In a statement, Toyota says: “The analysis of Professor’s Gilbert’s demonstration establishes that he has reengineered and rewired the signals from the accelerator pedal. This rewired circuit is highly unlikely to occur naturally and can only be contrived in a laboratory. There is no evidence to suggest that this highly unlikely scenario has ever occurred in the real world. As shown in the Exponent and Toyota evaluations, with such artificial modifications, similar results can be obtained in other vehicles. “ When Exponent applied Gilbert’s test to five models, including a Honda Accord and a BMW 325i, all five vehicles reacted similarly.

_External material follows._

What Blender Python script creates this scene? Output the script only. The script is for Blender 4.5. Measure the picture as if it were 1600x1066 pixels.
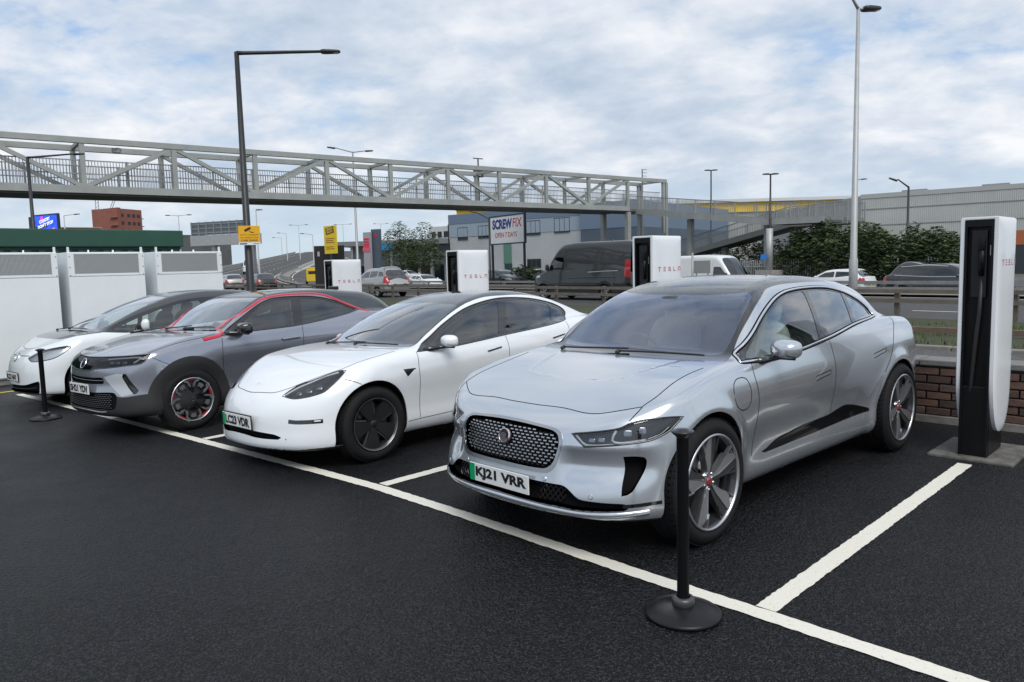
import bpy, bmesh, math, random
import numpy as np
from mathutils import Vector, Matrix
from mathutils.bvhtree import BVHTree

random.seed(7)
SC = bpy.context.scene
for _o in list(bpy.data.objects):
    bpy.data.objects.remove(_o)

# ---------------------------------------------------------------- camera
CAM_H = 1.678
cam_d = bpy.data.cameras.new('camera')
cam_d.sensor_width = 36.0
cam_d.lens = 36.0 * 1180.0 / 1600.0
cam_d.clip_start = 0.05
cam_d.clip_end = 5000.0
cam = bpy.data.objects.new('camera', cam_d)
SC.collection.objects.link(cam)
_p, _r = 0.0996, -0.0262
_f = Vector((0, math.cos(_p), -math.sin(_p)))
_u = Vector((0, math.sin(_p), math.cos(_p)))
_x = Vector((1, 0, 0))
_r2 = math.cos(_r) * _x + math.sin(_r) * _u
_u2 = -math.sin(_r) * _x + math.cos(_r) * _u
_m = Matrix((_r2, _u2, -_f)).transposed().to_4x4()
_m.translation = Vector((0, 0, CAM_H))
cam.matrix_world = _m
SC.camera = cam

# ---------------------------------------------------------------- sky and sun
SUN_EL, SUN_AZ = math.radians(50), math.radians(165)     # azimuth from +Y towards +X
world = bpy.data.worlds.new('World')
SC.world = world
world.use_nodes = True
def build_sky():
    nt = world.node_tree
    N, L = nt.nodes, nt.links
    N.clear()
    out = N.new('ShaderNodeOutputWorld')
    bg = N.new('ShaderNodeBackground')
    bg.inputs['Strength'].default_value = 0.095
    sky = N.new('ShaderNodeTexSky')
    sky.sky_type = 'NISHITA'
    sky.sun_disc = False
    sky.sun_elevation = SUN_EL
    sky.sun_rotation = SUN_AZ
    sky.air_density = 1.0
    sky.dust_density = 0.6
    tc = N.new('ShaderNodeTexCoord')
    sep = N.new('ShaderNodeSeparateXYZ')
    L.new(tc.outputs['Generated'], sep.inputs[0])
    # project the direction on a flat cloud layer
    zc = N.new('ShaderNodeMath'); zc.operation = 'MAXIMUM'; zc.inputs[1].default_value = 0.0
    L.new(sep.outputs['Z'], zc.inputs[0])
    za = N.new('ShaderNodeMath'); za.operation = 'ADD'; za.inputs[1].default_value = 0.30
    L.new(zc.outputs[0], za.inputs[0])
    dx = N.new('ShaderNodeMath'); dx.operation = 'DIVIDE'
    dy = N.new('ShaderNodeMath'); dy.operation = 'DIVIDE'
    L.new(sep.outputs['X'], dx.inputs[0]); L.new(za.outputs[0], dx.inputs[1])
    L.new(sep.outputs['Y'], dy.inputs[0]); L.new(za.outputs[0], dy.inputs[1])
    cmb = N.new('ShaderNodeCombineXYZ')
    L.new(dx.outputs[0], cmb.inputs[0]); L.new(dy.outputs[0], cmb.inputs[1])
    mp = N.new('ShaderNodeMapping')
    mp.inputs['Rotation'].default_value = (0, 0, math.radians(24))
    mp.inputs['Scale'].default_value = (1.0, 1.15, 1.0)
    mp.inputs['Location'].default_value = (3.1, 1.4, 0)
    L.new(cmb.outputs[0], mp.inputs['Vector'])
    def noise(scale, detail, rough, dist, w):
        n = N.new('ShaderNodeTexNoise'); n.noise_dimensions = '3D'
        n.inputs['Scale'].default_value = scale; n.inputs['Detail'].default_value = detail
        n.inputs['Roughness'].default_value = rough; n.inputs['Distortion'].default_value = dist
        m2 = N.new('ShaderNodeVectorMath'); m2.operation = 'ADD'; m2.inputs[1].default_value = (w, w * .7, w)
        L.new(mp.outputs[0], m2.inputs[0]); L.new(m2.outputs[0], n.inputs['Vector'])
        return n.outputs['Fac']
    def mth(op, a, b, c=None):
        q = N.new('ShaderNodeMath'); q.operation = op
        for k, v in enumerate((a, b, c)):
            if v is None: continue
            if isinstance(v, (int, float)): q.inputs[k].default_value = v
            else: L.new(v, q.inputs[k])
        return q.outputs[0]
    def ramp(src, pts):
        r = N.new('ShaderNodeValToRGB'); e = r.color_ramp.elements
        e[0].position, e[0].color = pts[0][0], (*pts[0][1], 1); e[1].position, e[1].color = pts[-1][0], (*pts[-1][1], 1)
        for p, c in pts[1:-1]:
            q = e.new(p); q.color = (*c, 1)
        L.new(src, r.inputs[0]); return r.outputs[0]
    big = noise(.95, 5, .5, .2, 2.3)
    puff = noise(4.6, 10, .58, .15, 5.0)
    tone = noise(2.1, 8, .55, .2, 11.0)
    dens = mth('ADD', mth('MULTIPLY', big, .55), mth('MULTIPLY', puff, .5))
    cover = ramp(dens, [(.385, (0, 0, 0)), (.455, (.78, .78, .78)), (.53, (1, 1, 1))])
    shade = mth('ADD', mth('MULTIPLY', tone, .55), mth('MULTIPLY', puff, .45))
    cloud = ramp(shade, [(.36, (3.3, 4.0, 5.0)), (.46, (4.2, 4.8, 5.6)), (.54, (5.3, 5.65, 6.2)), (.64, (6.7, 6.8, 7.0))])
    veil = N.new('ShaderNodeMixRGB'); veil.inputs[0].default_value = .35; veil.inputs[2].default_value = (2.6, 4.2, 6.8, 1)
    L.new(sky.outputs[0], veil.inputs[1])
    mix = N.new('ShaderNodeMixRGB')
    L.new(cover, mix.inputs[0]); L.new(veil.outputs[0], mix.inputs[1]); L.new(cloud, mix.inputs[2])
    # towards the horizon the layer merges into an even pale band
    hz = N.new('ShaderNodeMapRange'); hz.inputs['From Min'].default_value = 0.0; hz.inputs['From Max'].default_value = .13
    hz.inputs['To Min'].default_value = .93; hz.inputs['To Max'].default_value = 0.0
    hz.interpolation_type = 'SMOOTHSTEP'
    L.new(sep.outputs['Z'], hz.inputs['Value'])
    mh = N.new('ShaderNodeMixRGB'); mh.inputs[2].default_value = (4.2, 5.1, 5.8, 1)
    L.new(hz.outputs[0], mh.inputs[0]); L.new(mix.outputs[0], mh.inputs[1])
    L.new(mh.outputs[0], bg.inputs['Color']); L.new(bg.outputs[0], out.inputs[0])
build_sky()
sun_d = bpy.data.lights.new('sun', 'SUN')
sun_d.energy = 1.5
sun_d.angle = math.radians(35)
sun_d.color = (1.0, 0.96, 0.9)
sun = bpy.data.objects.new('sun', sun_d)
SC.collection.objects.link(sun)
_sd = Vector((math.cos(SUN_EL) * math.sin(SUN_AZ), math.cos(SUN_EL) * math.cos(SUN_AZ), math.sin(SUN_EL)))
sun.rotation_euler = (-_sd).to_track_quat('-Z', 'Y').to_euler()

SC.view_settings.view_transform = 'Standard'
SC.view_settings.look = 'None'
SC.view_settings.exposure = 0.6
SC.view_settings.gamma = 1.0
SC.view_settings.use_curve_mapping = False
SC.cycles.max_bounces = 10
SC.cycles.transparent_max_bounces = 16
SC.cycles.glossy_bounces = 5
SC.cycles.transmission_bounces = 8
SC.cycles.sample_clamp_indirect = 6.0

# ---------------------------------------------------------------- materials
MATS = {}
def mat(name, col, rough=0.5, metal=0.0, coat=0.0, coat_rough=0.03, spec=0.5, var=0.0, vscale=6.0,
        bump=0.0, bscale=40.0, emit=None, estr=0.0, flake=0.0, alpha=1.0, dirt=0.0, sheen=0.0):
    if name in MATS:
        return MATS[name]
    m = bpy.data.materials.new(name)
    m.use_nodes = True
    nt = m.node_tree
    N, L = nt.nodes, nt.links
    b = N['Principled BSDF']
    b.inputs['Base Color'].default_value = (*col, 1)
    b.inputs['Roughness'].default_value = rough
    b.inputs['Metallic'].default_value = metal
    b.inputs['Coat Weight'].default_value = coat
    b.inputs['Coat Roughness'].default_value = coat_rough
    b.inputs['Specular IOR Level'].default_value = spec
    b.inputs['Alpha'].default_value = alpha
    tc = N.new('ShaderNodeTexCoord')
    if var > 0 or dirt > 0:
        n = N.new('ShaderNodeTexNoise'); n.inputs['Scale'].default_value = vscale
        n.inputs['Detail'].default_value = 6; n.inputs['Roughness'].default_value = 0.65
        L.new(tc.outputs['Object'], n.inputs['Vector'])
        r = N.new('ShaderNodeMapRange')
        r.inputs['From Min'].default_value = 0.25; r.inputs['From Max'].default_value = 0.75
        r.inputs['To Min'].default_value = 1 - var; r.inputs['To Max'].default_value = 1 + var
        L.new(n.outputs['Fac'], r.inputs['Value'])
        mx = N.new('ShaderNodeVectorMath'); mx.operation = 'SCALE'
        mx.inputs[0].default_value = col
        L.new(r.outputs[0], mx.inputs['Scale'])
        L.new(mx.outputs[0], b.inputs['Base Color'])
        rr = N.new('ShaderNodeMapRange')
        rr.inputs['From Min'].default_value = 0.3; rr.inputs['From Max'].default_value = 0.7
        rr.inputs['To Min'].default_value = max(0.02, rough * (1 - var)); rr.inputs['To Max'].default_value = min(1, rough * (1 + var))
        L.new(n.outputs['Fac'], rr.inputs['Value']); L.new(rr.outputs[0], b.inputs['Roughness'])
    if flake > 0:
        v = N.new('ShaderNodeTexVoronoi'); v.inputs['Scale'].default_value = 900
        L.new(tc.outputs['Object'], v.inputs['Vector'])
        bp = N.new('ShaderNodeBump'); bp.inputs['Strength'].default_value = flake
        bp.inputs['Distance'].default_value = 0.001
        L.new(v.outputs['Distance'], bp.inputs['Height']); L.new(bp.outputs[0], b.inputs['Normal'])
    if bump > 0:
        n2 = N.new('ShaderNodeTexNoise'); n2.inputs['Scale'].default_value = bscale
        n2.inputs['Detail'].default_value = 5
        L.new(tc.outputs['Object'], n2.inputs['Vector'])
        bp = N.new('ShaderNodeBump'); bp.inputs['Strength'].default_value = bump
        bp.inputs['Distance'].default_value = 0.01
        L.new(n2.outputs['Fac'], bp.inputs['Height']); L.new(bp.outputs[0], b.inputs['Normal'])
    if emit:
        b.inputs['Emission Color'].default_value = (*emit, 1)
        b.inputs['Emission Strength'].default_value = estr
    MATS[name] = m
    return m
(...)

The WSJ says that Toyota had to cut and breach the insulation on two wires to achieve the same results. Toyota spokesman Mike Michels described Mr. Gilbert’s research as “misleading and irrelevant.” Gilbert was “gaming the system,” Michels said.

ABC, which ran a video with Brian Ross behind the wheels of an out of control Toyota – conveniently a few days before the hearings – reports the finding under the headline “Toyota-hired Engineering Firm Attacks Professor’s Sudden Acceleration Demonstration.” Attacks come from yet another corner: Gawker analyzed the video and was as surprised by “the cheesy cut to the tachometer when he induces sudden acceleration,” as our commenter Ion when we ran the story about the video.

Gawker proved that ABC’s “tachometer footage is faked.” Says Gawker:

“As you can clearly see, the dashboard lights indicate that the car’s doors are open and its parking brake is on. The first shot shows the tachometer beginning at below 1,000 RPMs—or idling speed, as opposed to the 20 mph that Ross said he was driving when the acceleration began. On the right of the images, the speedometer appears to show a reading of zero miles per hour. And to top it all off, the transmission indicator shows that the car is in park. In other words, Ross took footage of a parked Toyota’s RPMs taking off and falsely portrayed the shot as having taken place while he was driving the car.”

ABC confirmed the Gawker findings. They fixed the video, “and made it faker” says Gawker. “The ‘fixed’ video still doesn’t use footage of the tachometer taken while Ross was driving the car as seen in the report.” Gawker calls the video “a deliberately arranged collection of footage that is designed to make you think you are being shown something that either doesn’t exist or is being deliberately withheld by ABC News—footage of the tachometer that Ross was driving in the report—and is therefore staged. And fake.”